Learning with limited annotations: Deep semi-supervised learning paradigm for layer-wise defect detection in laser powder bed fusion

Abstract

Powder bed quality is critical to the quality of parts manufactured by laser powder bed fusion (LPBF) and mass production. Recently, numerous powder bed defect detection methods based on semantic segmentation algorithms have been developed. However, these data-driven approaches face the indispensable challenge of insufficient annotated data. Especially in the context of defect segmentation in Additive Manufacturing (AM), pixel-wise image labeling is time-consuming and demands substantial prior knowledge. Semi-supervised Learning (SSL) can leverage unlabeled data to enhance the training process of deep learning models. During the layer-by-layer forming process in LPBF, thousands of powder bed images can be obtained but most of them remain unused because of the lack of annotations, which fully satisfy the situation with semi-supervised learning. To address the above issue, this paper proposes a deep semi-supervised learning-based paradigm for powder bed defect segmentation, allowing model learning with limited annotated data. Concretely, the proposed paradigm generates pseudo-labels for unlabeled data, enabling the utilization of a substantial amount of unlabeled data in the manufacturing process.
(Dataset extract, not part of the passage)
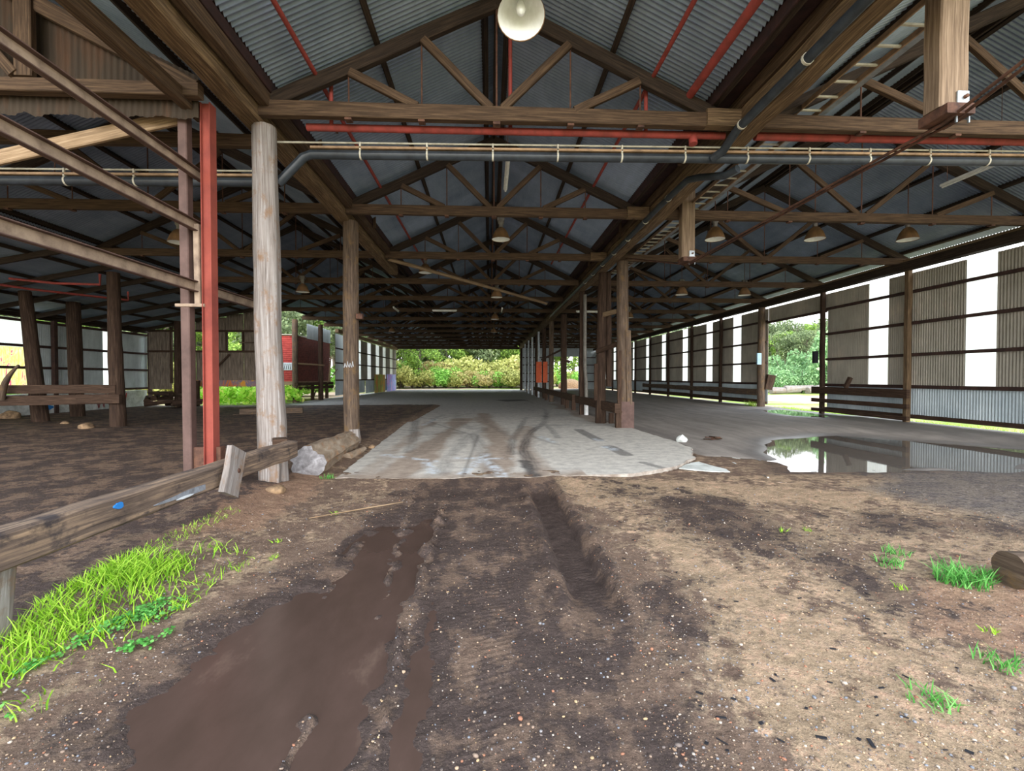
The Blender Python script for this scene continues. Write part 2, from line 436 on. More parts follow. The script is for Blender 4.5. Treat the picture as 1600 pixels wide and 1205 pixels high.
    def tube(s, pts, r, m=10, caps=True):
        pts = np.array(pts, float); n = len(pts)
        tg = np.gradient(pts, axis=0); tg /= np.linalg.norm(tg, axis=1)[:, None]
        up = np.array((0, 0, 1.0)) if abs(tg[0, 2]) < .9 else np.array((0, 1.0, 0))
        P = np.zeros((n, m + 1, 3)); UV = np.zeros((n, m + 1, 2)); L = 0
        th = np.linspace(0, 2 * PI, m + 1)
        for i in range(n):
            t = tg[i]; sd = np.cross(t, up)
            if np.linalg.norm(sd) < 1e-4: sd = np.array((1.0, 0, 0))
            sd /= np.linalg.norm(sd); u = np.cross(sd, t); up = u
            if i: L += np.linalg.norm(pts[i] - pts[i - 1])
            rr = r[i] if hasattr(r, '__len__') else r
            P[i] = pts[i] + np.cos(th)[:, None] * sd * rr + np.sin(th)[:, None] * u * rr
            UV[i, :, 0] = L; UV[i, :, 1] = th * rr
        s.grid(P, UV, True)
        if caps:
            for i, fl in ((0, True), (n - 1, False)):
                f = list(range(m)); s.add(P[i, :m], [f[::-1] if fl else f])
        return s
    def lathe(s, prof, c, m=24, axis=(0, 0, 1)):
        prof = np.array(prof, float); th = np.linspace(0, 2 * PI, m + 1)
        P = np.zeros((len(prof), m + 1, 3))
        P[..., 0] = prof[:, 0:1] * np.cos(th); P[..., 1] = prof[:, 0:1] * np.sin(th); P[..., 2] = prof[:, 1:2]
        ax = Vector(axis).normalized(); q = Vector((0, 0, 1)).rotation_difference(ax).to_matrix()
        P = P @ np.array(q).T + np.array(c)
        return s.grid(P, None, True, True)
    def corr(s, o, a, La, b, Lb, nrm, amp=.014, pitch=.076, seg=6, nb=1, rag=0.0):
        o = np.array(o, float); a = np.array(a, float); b = np.array(b, float); nrm = np.array(nrm, float)
        ns = max(2, int(La / pitch * seg) + 1)
        S = np.linspace(0, La, ns); T = np.linspace(0, Lb, nb + 1)
        P = o + S[:, None, None] * a + T[None, :, None] * b + (amp * np.sin(S / pitch * 2 * PI))[:, None, None] * nrm
        if rag:
            rg = rag * vnoise(np.stack([S * 6, S * 0 + 3], 1), 3)
            P[:, 0] += rg[:, None] * b
        UV = np.stack(np.broadcast_arrays(T[None, :], S[:, None]), -1)
        return s.grid(P, UV, True)
    def rock(s, c, r, seed=0, sub=2, flat=.3):
        import bmesh
        bm = bmesh.new(); bmesh.ops.create_icosphere(bm, subdivisions=sub, radius=1)
        V = np.array([v.co[:] for v in bm.verts]); F = [[v.index for v in f.verts] for f in bm.faces]; bm.free()
        d = 1 + flat * fbm(V * 1.3 + seed * 5, 3, seed)
        d = np.round(d * 7) / 7 * .5 + d * .5
        V = V * d[:, None] * np.array(r) + np.array(c)
        return s.add(V, F, V[:, :2], sub > 2)
    def build(s, name, mat, parent=None, loc=None):
        V = np.concatenate(s.v); UV = np.concatenate(s.uv)
        if loc is None:
            loc = np.zeros(3)
            if parent is None:
                lo, hi = V.min(0), V.max(0); loc = np.array(((lo[0] + hi[0]) / 2, (lo[1] + hi[1]) / 2, lo[2]))
        base = np.array(loc, float).copy(); p = parent
        while p is not None: base += np.array(p.location); p = p.parent
        me = bpy.data.meshes.new(name)
        me.from_pydata((V - base).tolist(), [], s.f)
        li = np.zeros(len(me.loops), np.int32); me.loops.foreach_get('vertex_index', li)
        ul = me.uv_layers.new(name='UVMap'); ul.data.foreach_set('uv', UV[li].ravel().astype(np.float32))
        me.polygons.foreach_set('use_smooth', np.array(s.sm, bool))
        if s.tone:
            a = me.attributes.new('tone', 'FLOAT', 'FACE'); a.data.foreach_set('value', np.array(s.tone, np.float32))
        if s.tint:
            a = me.attributes.new('tint', 'FLOAT_COLOR', 'FACE'); a.data.foreach_set('color', np.array(s.tint, np.float32).ravel())
        me.materials.append(M[mat] if isinstance(mat, str) else mat); me.update()
        o = bpy.data.objects.new(name, me); COL.objects.link(o)
        o.location = loc
        if parent is not None: o.parent = parent
        return o

def tag(o, label=None, cat=None, group=None, kind=None):
    if label: o['label'] = label
    if cat: o['category'] = cat
    if group: o['group'] = group
    if kind: o['kind'] = kind
    return o
def thing(name, loc, label, cat, group=None, kind=None):
    o = bpy.data.objects.new(name, None); COL.objects.link(o)
    o.location = loc; o.empty_display_size = .2
    return tag(o, label, cat, group, kind)
def copy_tree(o, parent=None):
    c = o.copy(); COL.objects.link(c)
    if parent is not None: c.parent = parent
    for ch in list(o.children): copy_tree(ch, c)
    return c
ORD = ['nearest', 'second', 'third', 'fourth', 'fifth', 'sixth', 'seventh', 'eighth', 'ninth', 'tenth', 'eleventh', 'twelfth', 'thirteenth', 'farthest']

# ------------------------------------------------------------------ layout constants
Y0, Y1 = 2.55, 55.2
TY = [6.4 + 3.69 * k for k in range(14)]
ZC = 5.1
NX = (-3.05, 3.25); RX = (3.9, 12.9); LX = (-11.2, -3.1)
SL = .48
def roofz(span, x, up=.30):
    a, b = span; c = (a + b) / 2; h = (b - a) / 2
    return ZC + up + SL * (h - abs(x - c))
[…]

Aiming at the issue of low-quality pseudo-labels generated from low-quality unlabeled data, we employ Mean Teacher Framework to separate the generation of pseudo-labels. Moreover, aiming at the lack of data diversity, we employ Consistency Regularization to enhance the model’s generalization performance. Additionally, we created a dataset comprising 406 images of powder-bed defects, with each image annotated at the pixel level. Extensive experiments on the dataset have shown the proposed paradigm’s effectiveness over supervised methods, even with limited labeled data (only 1/8 annotated).